Mondo reale e immaginario a volte sembrano fondersi, quasi per consolidare le nostre ambizioni e i nostri sogni laddove, invece, per essi non c’è spazio. Anche questo è tema presente nello spettacolo. Credi che questo fenomeno sia più accentuato per la Generazione Z ? Se si, perché?
In parte questo esula dai temi dello spettacolo ma penso che si, oggi ci sia una notevole e grande confusione tra reale e immaginario, acuita dalla realtà virtuale che appunto è un paradosso. La stessa espressione realtà virtuale è un paradosso, o lo è o non lo è. Tema, questo, che invece è indubbiamente centrale. Da un po’ di tempo c’è la cultura dominante che, come criteri di lettura della propria vita, imposta tutto su successi e fallimenti. E’ una lettura deviante e pericolosa che non rispetta la realtà, è un tipo di modo di leggere la propria vita che genera frustrazione, rabbia e insoddisfazione continua. La mia generazione è cresciuta secondo questo schema e con l’idea che si sarebbe trovata davanti un mondo del lavoro che gli consentiva di fare qualsiasi scelta. E invece non è stato così.
Ha tratto ispirazione da un’opera dell’artista Maurizio Cattellan: può spiegarci meglio di cosa si tratta e come ha influenzato la tua scrittura e visione di Bidibibodibiboo?
Non la conoscevo, me l’ha fatta vedere una mia amica nel mentre lavoravo alla scrittura di questo testo e mi ha letteralmente rapito. Ho guardato quel lavoro e da quel momento in poi scrivevo con l’immagine fissa nella mente. Pensavo che avrei voluto che quell’opera divenisse la scenografia del mio spettacolo, anche perché emanava un’aura amara, irriverente e dissacrante. Un’opera che col titolo è fantasiosa, disneyniana, ma dove c’è un animaletto che si è suicidato in una sporca cucina degli anni ’50. Quest’opera mi ha profondamente ispirato durante la fase di scrittura proprio per il messaggio disperato che trasmette all’interno di un contesto colorato e verosimilmente fantastico.
Quale crede che sia lo stato di salute del teatro italiano?

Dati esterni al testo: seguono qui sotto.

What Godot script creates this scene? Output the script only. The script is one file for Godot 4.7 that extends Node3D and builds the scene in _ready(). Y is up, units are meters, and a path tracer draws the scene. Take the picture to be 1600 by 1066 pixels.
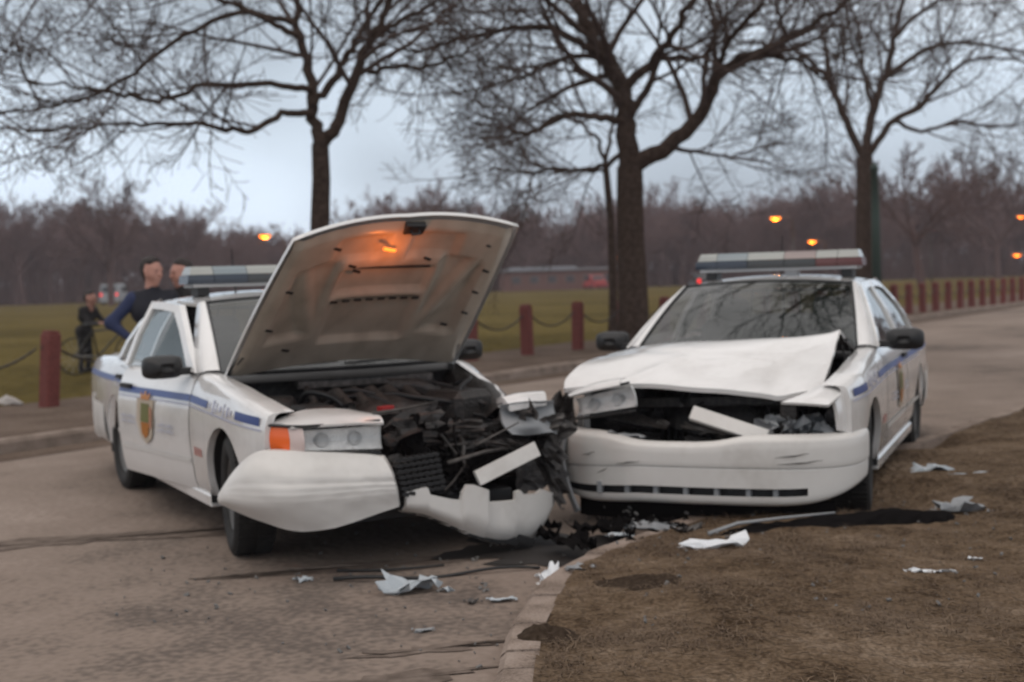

Pessimo, inutile girarci attorno. Il teatro italiano è in sofferenza, in difficoltà, è un mercato del lavoro che non esiste, è la rappresentazione di un mercato del lavoro in deficit costante. Non ci sono soldi, opportunità, gli spettacoli non si riescono a distribuire, non si riesce a lavorare su un pubblico specifico. Ci sono belle realtà che provano a reagire ma di fatto sono poche e in un contesto desertico. C’è una terrificante miseria economica che chi fa il nostro lavoro subisce nel quotidiano. Mancano prospettive, ci si sente come su una barca che affonda ma sulla quale tutti dicono che occorre buttare fuori l’acqua. Affonda e affonda sempre di più. Il comparto teatrale in Italia non è finanziato a dovere dallo Stato, è un qualcosa con cui riempirsi le bocche. Non è neanche una questione politica, ma proprio di assenza d’interesse da parte delle istituzioni.